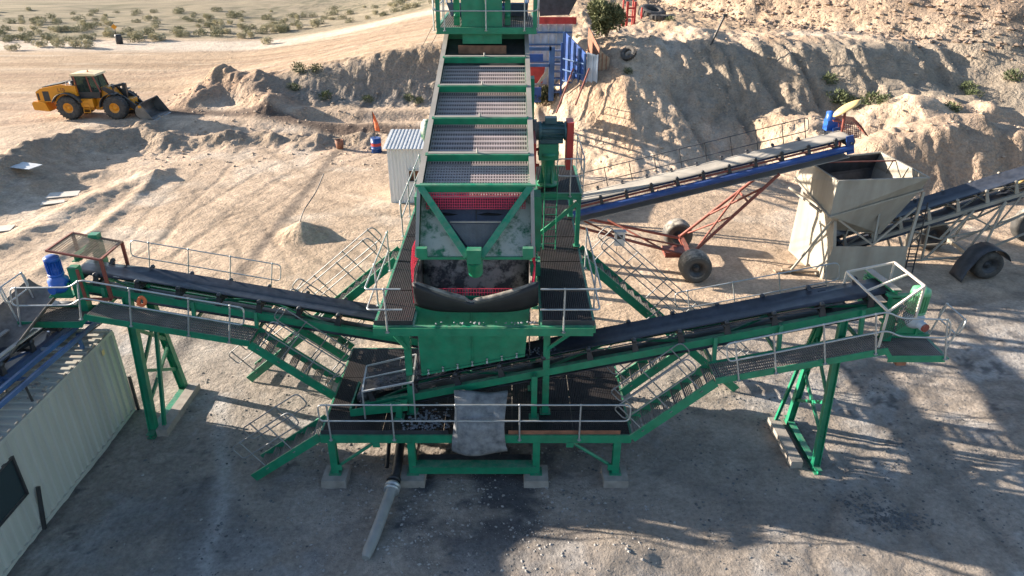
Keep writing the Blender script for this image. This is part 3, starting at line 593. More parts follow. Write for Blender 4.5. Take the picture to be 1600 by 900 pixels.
# rubber curtain over the lip
g = []
for i in range(8):
    s = i / 7; row = []
    for j in range(25):
        u_ = j / 24; x = -2.54 + 3.22 * u_; sag = 0.54 * (1 - abs(2 * u_ - 1) ** 1.4); pinch = 0.06 * math.exp(-((u_ - 0.45) / 0.05) ** 2)
        if i < 3: z = 5.92 - sag - 0.10 * (2 - i) / 2 * 0 + 0.02 * i; y = 16.30 - 0.22 * s / 0.28 ; z += -0.05 * (i == 0) - pinch
        else:
            f = (i - 2) / 5; z = (5.94 - sag) * (1 - f) + (5.05 + 0.22 * abs(2 * u_ - 1) ** 4) * f - pinch * (1 - f); y = 16.08 - 0.06 * math.sin(f * 3) + 0.08 * f
        row.append((x, y, z))
    g.append(row)
q = MB(); q.sheet(g, 0.035); q.build('rubber_curtain', RB, t)
P_ = []
for j in range(29):
    u_ = 0.02 + 0.96 * j / 28; P_.append((-2.54 + 3.22 * u_, 16.15, 5.935 - 0.54 * (1 - abs(2 * u_ - 1) ** 1.4) - 0.09 * math.exp(-((u_ - 0.45) / 0.03) ** 2)))
q = MB(); q.tube(P_, [0.05 + 0.045 * math.sin(math.pi * k / 28) ** 0.5 - 0.04 * math.exp(-((k / 28 - 0.45) / 0.03) ** 2) for k in range(29)], 12); q.build('folded_curtain_edge', mat('sunlit_curtain_roll', (0.03, 0.03, 0.033), 0.6, var=0.3, dust=1.0, dust_side=0.25, dustcol=(0.42, 0.39, 0.34), scale=1.2), t, 'rolled top edge with sunlight painted on its upper side')  # pale upper side is sunlight on the roll, put into its colour

# ------------------------------------------------------------------ inclined vibrating screen
ks = 0.2527; sx0, sx1 = -2.36, 0.48
def sz(y): return 8.12 + ks * (y - 17.2)
sn = Vector((0, -ks, 1)).normalized()
t = thing('vibrating_screen', (-0.94, 22, UZ), 'long inclined green screening deck with slotted panels between white topped side plates', 'screening machine')
for x in (sx0 - 0.03, sx1 + 0.03):
    q = MB(); q.prism([(x, 17.2, sz(17.2) - 1.3), (x, 27.2, sz(27.2) - 1.5), (x, 27.2, sz(27.2)), (x, 17.2, sz(17.2))], (0.03, 0, 0)); q.build('side_plate', G_, t)
    q = MB(); q.beam((x + 0.015, 17.15, sz(17.15) + 0.03), (x + 0.015, 27.2, sz(27.2) + 0.03), 0.15, 0.05, sn); q.build('side_rail', BP, t, 'dust whitened top rail')
def ysol(py):
    lo, hi = 15.0, 30.0
    for _ in range(40):
        y = (lo + hi) / 2; D = y * _c + (14 - sz(y)) * _s; v = (14 - sz(y)) * _c - y * _s
        if 450 + 1100 * v / D > py: lo = y
        else: hi = y
    return lo
yb = [ysol(v) for v in (292, 244, 187, 137, 92)]
for k, y in enumerate(yb):
    q = MB(); q.beam((sx0 + 0.01, y, sz(y) - 0.02), (sx1 - 0.0, y, sz(y) - 0.02), 0.13, 0.2, sn); q.build('cross_beam', G_, t)
    if k: q = MB(); q.beam((sx0 + 0.08, y + 0.02, sz(y) + 0.09), (sx1 - 0.04, y + 0.02, sz(y) + 0.09), 0.10, 0.02, sn); q.lathe((-0.94, y, sz(y) + 0.1), (0, 0, 1), [(0, 0.03), (0.1, 0.03), (0.1, 0)], 6); q.build('beam_cap', BP, t)
dep = 0.26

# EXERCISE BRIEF
Return each line from the material above exactly, but not the pictures.

# SOLUTION BELOW
Keep writing the Blender script for this image. This is part 3, starting at line 593. More parts follow. Write for Blender 4.5. Take the picture to be 1600 by 900 pixels.
# rubber curtain over the lip
g = []
for i in range(8):
    s = i / 7; row = []
    for j in range(25):
        u_ = j / 24; x = -2.54 + 3.22 * u_; sag = 0.54 * (1 - abs(2 * u_ - 1) ** 1.4); pinch = 0.06 * math.exp(-((u_ - 0.45) / 0.05) ** 2)
        if i < 3: z = 5.92 - sag - 0.10 * (2 - i) / 2 * 0 + 0.02 * i; y = 16.30 - 0.22 * s / 0.28 ; z += -0.05 * (i == 0) - pinch
        else:
            f = (i - 2) / 5; z = (5.94 - sag) * (1 - f) + (5.05 + 0.22 * abs(2 * u_ - 1) ** 4) * f - pinch * (1 - f); y = 16.08 - 0.06 * math.sin(f * 3) + 0.08 * f
        row.append((x, y, z))
    g.append(row)
q = MB(); q.sheet(g, 0.035); q.build('rubber_curtain', RB, t)
P_ = []
for j in range(29):
    u_ = 0.02 + 0.96 * j / 28; P_.append((-2.54 + 3.22 * u_, 16.15, 5.935 - 0.54 * (1 - abs(2 * u_ - 1) ** 1.4) - 0.09 * math.exp(-((u_ - 0.45) / 0.03) ** 2)))
q = MB(); q.tube(P_, [0.05 + 0.045 * math.sin(math.pi * k / 28) ** 0.5 - 0.04 * math.exp(-((k / 28 - 0.45) / 0.03) ** 2) for k in range(29)], 12); q.build('folded_curtain_edge', mat('sunlit_curtain_roll', (0.03, 0.03, 0.033), 0.6, var=0.3, dust=1.0, dust_side=0.25, dustcol=(0.42, 0.39, 0.34), scale=1.2), t, 'rolled top edge with sunlight painted on its upper side')  # pale upper side is sunlight on the roll, put into its colour

# ------------------------------------------------------------------ inclined vibrating screen
ks = 0.2527; sx0, sx1 = -2.36, 0.48
def sz(y): return 8.12 + ks * (y - 17.2)
sn = Vector((0, -ks, 1)).normalized()
t = thing('vibrating_screen', (-0.94, 22, UZ), 'long inclined green screening deck with slotted panels between white topped side plates', 'screening machine')
for x in (sx0 - 0.03, sx1 + 0.03):
    q = MB(); q.prism([(x, 17.2, sz(17.2) - 1.3), (x, 27.2, sz(27.2) - 1.5), (x, 27.2, sz(27.2)), (x, 17.2, sz(17.2))], (0.03, 0, 0)); q.build('side_plate', G_, t)
    q = MB(); q.beam((x + 0.015, 17.15, sz(17.15) + 0.03), (x + 0.015, 27.2, sz(27.2) + 0.03), 0.15, 0.05, sn); q.build('side_rail', BP, t, 'dust whitened top rail')
def ysol(py):
    lo, hi = 15.0, 30.0
    for _ in range(40):
        y = (lo + hi) / 2; D = y * _c + (14 - sz(y)) * _s; v = (14 - sz(y)) * _c - y * _s
        if 450 + 1100 * v / D > py: lo = y
        else: hi = y
    return lo
yb = [ysol(v) for v in (292, 244, 187, 137, 92)]
for k, y in enumerate(yb):
    q = MB(); q.beam((sx0 + 0.01, y, sz(y) - 0.02), (sx1 - 0.0, y, sz(y) - 0.02), 0.13, 0.2, sn); q.build('cross_beam', G_, t)
    if k: q = MB(); q.beam((sx0 + 0.08, y + 0.02, sz(y) + 0.09), (sx1 - 0.04, y + 0.02, sz(y) + 0.09), 0.10, 0.02, sn); q.lathe((-0.94, y, sz(y) + 0.1), (0, 0, 1), [(0, 0.03), (0.1, 0.03), (0.1, 0)], 6); q.build('beam_cap', BP, t)
dep = 0.26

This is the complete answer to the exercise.